Die Musik gewinnt durchaus kräftigere Konturen, etwa in der Musette, einem Tanz, aber sie kehrt wieder zum Ausgangspunkt zurück, entschwindet in einer aufsteigenden Linie, wie das Bild einer Himmelfahrt oder eines Gebetes.
Sensibel musiziert Das war außerordentlich sensibel musiziert in einer ausgezeichneten Abstimmung zwischen Solist und Orchester. Aber man fragte sich, wie Paul Hindemith, dessen Viola d'amore Gunter Teuffel spielt, dieses Werk musiziert hätte - oder vielleicht sogar hat. Denn manches hätte man sich expressiver, weniger defensiv gewünscht. Der Name des Instruments ist ja kein Zufall, und Liebe hat ja immer auch etwas mit Werbung, sogar mit Zudringlichkeit zu tun.
Virtuoser Kontrabass Der zweite Teil des Konzerts gehörte der weltlichen Luft. Da war die virtuose Unterhaltsamkeit gefragt.
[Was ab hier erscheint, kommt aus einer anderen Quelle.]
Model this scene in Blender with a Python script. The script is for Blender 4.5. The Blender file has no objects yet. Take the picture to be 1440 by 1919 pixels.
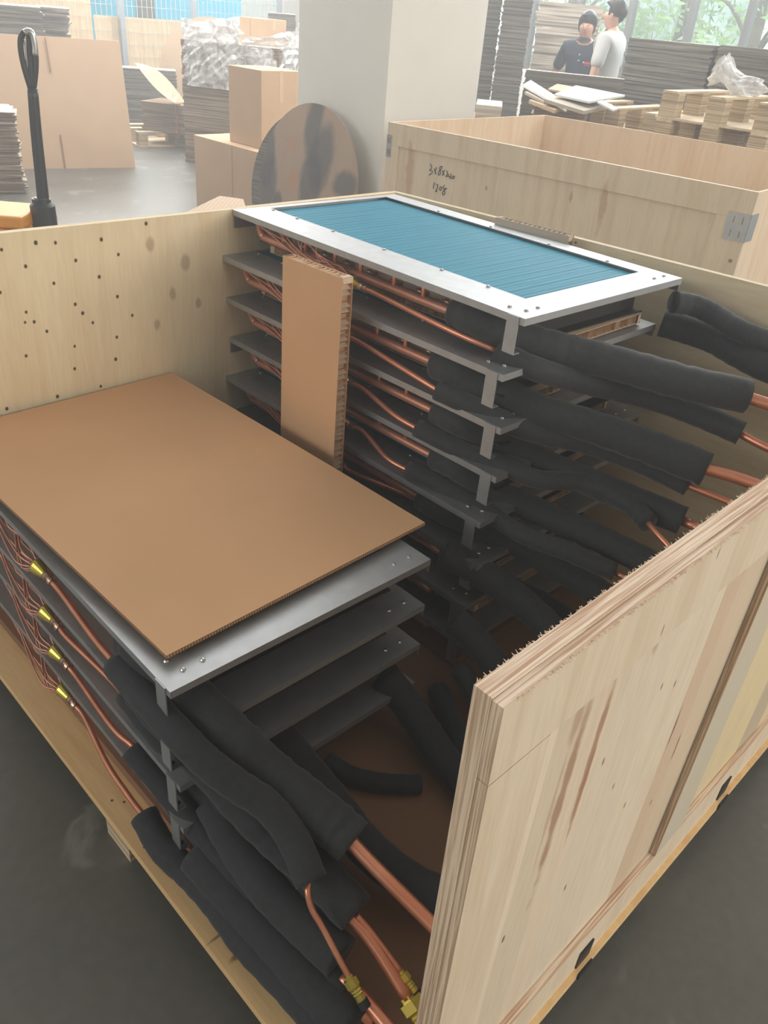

Und die wurde reichlich geboten mit Gioacchino Rossinis 6. Streichersonate, der der furiose Schlusssatz den Beinamen "La Tempesta" oder "Der Sturm" eingebracht hat. Das konnte der Kontrabass endlich einmal zeigen, zu welcher Virtuosität er fähig ist. Und Katrin Triquart nutzte diese Gelegenheit mit unaufdringlicher Präsenz und unaufgeregter Virtuosität. Und mit einem in der Tiefe wunderbar sonoren Instrument.
Ermanno Wolf-Ferraris Streicherserenade Es-dur, ein frühes Werk, passte schon deshalb zum Konzertthema, weil im ersten Satz ziemlich viel Luft drin ist, weil er sehr viele Wiederholungen bringt. Johannes Moesus und seine Leute überdeckten das etwas durch eine agogisch starke Wiedergabe mit vielen Differenzierungen. Von dieser Spielweise profitierten natürlich die anderen Sätze, insbesondere der zweite Satz, ein echter Variationensatz.
Historisch interessant Aber trotz aller Unterhaltsamkeit wurde auch deutlich, dass der damals 18-jährige Wolf-Ferrari sich stilistisch noch in einer Welt bewegte, die zu Ende ging. So gesehen war die Aufführung auch historisch interessant, weil der junge Mann durchaus erfolgreich die Konsequenzen gezogen hat.
Die Zugabe war keine Überraschung: Das Playful Pizzicato aus Benjamin Brittens Simple Symphony.